Stated exercise: Copy all lines below exactly as written. Leave pictures out.

Collected data:
## start

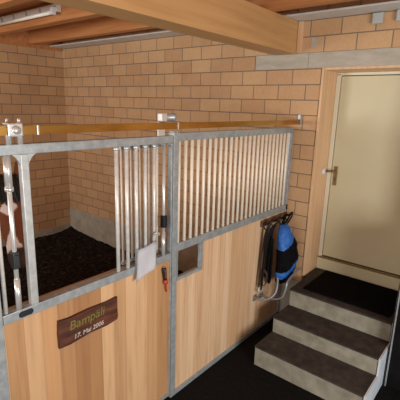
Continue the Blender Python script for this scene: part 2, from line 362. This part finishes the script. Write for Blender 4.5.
# roller carriage riding in front of the top rail
for s in (-.030, .026):
    tb('hanger_bolt', M['zinc_light'], [(XS - .008, .893 + s, Z4 - .001), (XS - .008, .893 + s, 2.205)], .0125, gt, 12)
    tb('hanger_nut', M['zinc_light'], [(XS - .008, .893 + s, 2.2055), (XS - .008, .893 + s, 2.222)], .008, gt, 6)
hp = bx('hanger_plate', M['zinc_light'], XS + .048, XS + .056, .835, .905, 2.143, 2.203, gt, .006)
bx('hanger_arm', M['zinc_light'], XS - .02, XS + .048, .845, .895, 2.194, 2.203, gt, .003)
tb('roller_wheel', M['zinc_light'], [(XS + .0562, .872, 2.172), (XS + .066, .872, 2.172)], .020, hp, 20)
# name board
sg = thing('name_board', (XS, 1.25, 1.02), 'dark brown wooden name board with painted letters on the gate', 'sign')
bm = bmesh.new()
prof = [(1.046, .926), (1.12, .921), (1.25, .936), (1.38, .930), (1.462, .938), (1.469, .960), (1.463, 1.02), (1.466, 1.096), (1.38, 1.090), (1.25, 1.096), (1.12, 1.088), (1.049, 1.100), (1.044, 1.02)]
prism(bm, prof, 0, XS - .0075, XS + .012); bmesh.ops.bevel(bm, geom=[e for e in bm.edges if abs(e.verts[0].co.x - e.verts[1].co.x) < 1e-5], offset=.003, segments=2, affect='EDGES')
bd_ = obj('board', bm, M['sign_wood'], sg)
def text(txt, size, yc, zc, m, par, rot=0, xf=XS + .0125):
    cu = bpy.data.curves.new(txt, 'FONT'); cu.body = txt; cu.size = size; cu.align_x = 'CENTER'; cu.align_y = 'CENTER'; cu.extrude = .0012; cu.offset = .0004; cu.shear = .18
    o = bpy.data.objects.new('t', cu); COL.objects.link(o); dg = bpy.context.evaluated_depsgraph_get(); me = bpy.data.meshes.new_from_object(o.evaluated_get(dg))
    bpy.data.objects.remove(o)
    bm = bmesh.new(); bm.from_mesh(me)
    # letters stand in the YZ plane facing +x: text x -> +y, text y -> +z
    T = Matrix(((0, 0, 1, xf), (1, 0, 0, yc), (0, 1, 0, zc), (0, 0, 0, 1))) @ Matrix.Rotation(rot, 4, 'Z')
    bm.transform(T); return obj('lettering', bm, m, par)
text('Bampäli', .080, 1.235, 1.040, M['paint_green'], bd_, .02)['label'] = 'yellow green painted name lettering'
text('17. Mai 2006', .041, 1.245, .962, M['paint_white'], bd_, .03)['label'] = 'white painted date lettering'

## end

Exercise output:
Continue the Blender Python script for this scene: part 2, from line 362. This part finishes the script. Write for Blender 4.5.
# roller carriage riding in front of the top rail
for s in (-.030, .026):
    tb('hanger_bolt', M['zinc_light'], [(XS - .008, .893 + s, Z4 - .001), (XS - .008, .893 + s, 2.205)], .0125, gt, 12)
    tb('hanger_nut', M['zinc_light'], [(XS - .008, .893 + s, 2.2055), (XS - .008, .893 + s, 2.222)], .008, gt, 6)
hp = bx('hanger_plate', M['zinc_light'], XS + .048, XS + .056, .835, .905, 2.143, 2.203, gt, .006)
bx('hanger_arm', M['zinc_light'], XS - .02, XS + .048, .845, .895, 2.194, 2.203, gt, .003)
tb('roller_wheel', M['zinc_light'], [(XS + .0562, .872, 2.172), (XS + .066, .872, 2.172)], .020, hp, 20)
# name board
sg = thing('name_board', (XS, 1.25, 1.02), 'dark brown wooden name board with painted letters on the gate', 'sign')
bm = bmesh.new()
prof = [(1.046, .926), (1.12, .921), (1.25, .936), (1.38, .930), (1.462, .938), (1.469, .960), (1.463, 1.02), (1.466, 1.096), (1.38, 1.090), (1.25, 1.096), (1.12, 1.088), (1.049, 1.100), (1.044, 1.02)]
prism(bm, prof, 0, XS - .0075, XS + .012); bmesh.ops.bevel(bm, geom=[e for e in bm.edges if abs(e.verts[0].co.x - e.verts[1].co.x) < 1e-5], offset=.003, segments=2, affect='EDGES')
bd_ = obj('board', bm, M['sign_wood'], sg)
def text(txt, size, yc, zc, m, par, rot=0, xf=XS + .0125):
    cu = bpy.data.curves.new(txt, 'FONT'); cu.body = txt; cu.size = size; cu.align_x = 'CENTER'; cu.align_y = 'CENTER'; cu.extrude = .0012; cu.offset = .0004; cu.shear = .18
    o = bpy.data.objects.new('t', cu); COL.objects.link(o); dg = bpy.context.evaluated_depsgraph_get(); me = bpy.data.meshes.new_from_object(o.evaluated_get(dg))
    bpy.data.objects.remove(o)
    bm = bmesh.new(); bm.from_mesh(me)
    # letters stand in the YZ plane facing +x: text x -> +y, text y -> +z
    T = Matrix(((0, 0, 1, xf), (1, 0, 0, yc), (0, 1, 0, zc), (0, 0, 0, 1))) @ Matrix.Rotation(rot, 4, 'Z')
    bm.transform(T); return obj('lettering', bm, m, par)
text('Bampäli', .080, 1.235, 1.040, M['paint_green'], bd_, .02)['label'] = 'yellow green painted name lettering'
text('17. Mai 2006', .041, 1.245, .962, M['paint_white'], bd_, .03)['label'] = 'white painted date lettering'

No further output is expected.